Set exercise
Start at the first line of the material below and retype each line through the one containing "patch('bare_patch', 2.44, 0.60, 0.055, 0.09, 5.1, M['bare'])", exactly.

#### Dataset section

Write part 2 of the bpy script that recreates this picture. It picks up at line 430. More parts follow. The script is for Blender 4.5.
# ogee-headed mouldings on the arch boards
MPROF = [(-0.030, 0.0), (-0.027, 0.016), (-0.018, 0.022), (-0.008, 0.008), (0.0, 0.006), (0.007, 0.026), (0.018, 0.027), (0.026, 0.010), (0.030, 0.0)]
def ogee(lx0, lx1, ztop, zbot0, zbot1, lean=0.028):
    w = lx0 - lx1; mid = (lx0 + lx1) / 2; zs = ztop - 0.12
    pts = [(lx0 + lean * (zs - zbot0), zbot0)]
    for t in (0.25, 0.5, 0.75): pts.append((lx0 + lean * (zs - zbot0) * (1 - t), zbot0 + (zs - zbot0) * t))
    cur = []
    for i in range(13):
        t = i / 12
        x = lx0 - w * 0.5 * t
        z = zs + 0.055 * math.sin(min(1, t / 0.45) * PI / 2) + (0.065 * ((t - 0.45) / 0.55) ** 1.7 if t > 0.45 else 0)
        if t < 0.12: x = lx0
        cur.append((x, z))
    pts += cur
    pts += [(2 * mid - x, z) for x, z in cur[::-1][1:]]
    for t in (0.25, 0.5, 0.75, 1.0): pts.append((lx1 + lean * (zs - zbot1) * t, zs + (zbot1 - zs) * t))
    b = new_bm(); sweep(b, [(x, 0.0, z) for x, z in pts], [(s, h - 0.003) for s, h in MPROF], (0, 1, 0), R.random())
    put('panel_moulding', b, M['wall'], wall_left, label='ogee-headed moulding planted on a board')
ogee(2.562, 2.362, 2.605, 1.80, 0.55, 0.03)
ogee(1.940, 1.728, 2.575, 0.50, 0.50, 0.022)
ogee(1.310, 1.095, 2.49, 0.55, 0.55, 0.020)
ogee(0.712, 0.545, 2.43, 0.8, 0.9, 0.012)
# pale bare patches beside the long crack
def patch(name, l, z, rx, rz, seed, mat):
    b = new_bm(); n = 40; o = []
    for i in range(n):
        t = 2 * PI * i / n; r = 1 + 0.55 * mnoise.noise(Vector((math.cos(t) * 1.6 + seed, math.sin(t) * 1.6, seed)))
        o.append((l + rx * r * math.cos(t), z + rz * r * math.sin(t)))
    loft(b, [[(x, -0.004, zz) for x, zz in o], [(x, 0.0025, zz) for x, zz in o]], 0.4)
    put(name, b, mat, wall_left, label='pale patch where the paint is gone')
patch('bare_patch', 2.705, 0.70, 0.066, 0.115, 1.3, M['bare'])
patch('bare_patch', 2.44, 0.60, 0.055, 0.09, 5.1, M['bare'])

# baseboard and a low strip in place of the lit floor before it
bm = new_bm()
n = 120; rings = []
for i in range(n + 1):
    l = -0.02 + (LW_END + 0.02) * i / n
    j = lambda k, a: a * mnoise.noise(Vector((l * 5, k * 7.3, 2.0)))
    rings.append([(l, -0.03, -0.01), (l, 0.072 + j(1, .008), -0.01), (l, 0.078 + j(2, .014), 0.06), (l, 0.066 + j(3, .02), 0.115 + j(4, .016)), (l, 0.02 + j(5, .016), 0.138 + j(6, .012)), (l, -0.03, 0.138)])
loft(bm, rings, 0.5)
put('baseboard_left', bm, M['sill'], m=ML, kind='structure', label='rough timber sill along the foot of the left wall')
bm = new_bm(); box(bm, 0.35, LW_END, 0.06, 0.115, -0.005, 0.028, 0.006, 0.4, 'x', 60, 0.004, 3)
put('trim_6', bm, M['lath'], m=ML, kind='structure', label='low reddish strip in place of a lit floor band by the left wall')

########

Response below
Write part 2 of the bpy script that recreates this picture. It picks up at line 430. More parts follow. The script is for Blender 4.5.
# ogee-headed mouldings on the arch boards
MPROF = [(-0.030, 0.0), (-0.027, 0.016), (-0.018, 0.022), (-0.008, 0.008), (0.0, 0.006), (0.007, 0.026), (0.018, 0.027), (0.026, 0.010), (0.030, 0.0)]
def ogee(lx0, lx1, ztop, zbot0, zbot1, lean=0.028):
    w = lx0 - lx1; mid = (lx0 + lx1) / 2; zs = ztop - 0.12
    pts = [(lx0 + lean * (zs - zbot0), zbot0)]
    for t in (0.25, 0.5, 0.75): pts.append((lx0 + lean * (zs - zbot0) * (1 - t), zbot0 + (zs - zbot0) * t))
    cur = []
    for i in range(13):
        t = i / 12
        x = lx0 - w * 0.5 * t
        z = zs + 0.055 * math.sin(min(1, t / 0.45) * PI / 2) + (0.065 * ((t - 0.45) / 0.55) ** 1.7 if t > 0.45 else 0)
        if t < 0.12: x = lx0
        cur.append((x, z))
    pts += cur
    pts += [(2 * mid - x, z) for x, z in cur[::-1][1:]]
    for t in (0.25, 0.5, 0.75, 1.0): pts.append((lx1 + lean * (zs - zbot1) * t, zs + (zbot1 - zs) * t))
    b = new_bm(); sweep(b, [(x, 0.0, z) for x, z in pts], [(s, h - 0.003) for s, h in MPROF], (0, 1, 0), R.random())
    put('panel_moulding', b, M['wall'], wall_left, label='ogee-headed moulding planted on a board')
ogee(2.562, 2.362, 2.605, 1.80, 0.55, 0.03)
ogee(1.940, 1.728, 2.575, 0.50, 0.50, 0.022)
ogee(1.310, 1.095, 2.49, 0.55, 0.55, 0.020)
ogee(0.712, 0.545, 2.43, 0.8, 0.9, 0.012)
# pale bare patches beside the long crack
def patch(name, l, z, rx, rz, seed, mat):
    b = new_bm(); n = 40; o = []
    for i in range(n):
        t = 2 * PI * i / n; r = 1 + 0.55 * mnoise.noise(Vector((math.cos(t) * 1.6 + seed, math.sin(t) * 1.6, seed)))
        o.append((l + rx * r * math.cos(t), z + rz * r * math.sin(t)))
    loft(b, [[(x, -0.004, zz) for x, zz in o], [(x, 0.0025, zz) for x, zz in o]], 0.4)
    put(name, b, mat, wall_left, label='pale patch where the paint is gone')
patch('bare_patch', 2.705, 0.70, 0.066, 0.115, 1.3, M['bare'])
patch('bare_patch', 2.44, 0.60, 0.055, 0.09, 5.1, M['bare'])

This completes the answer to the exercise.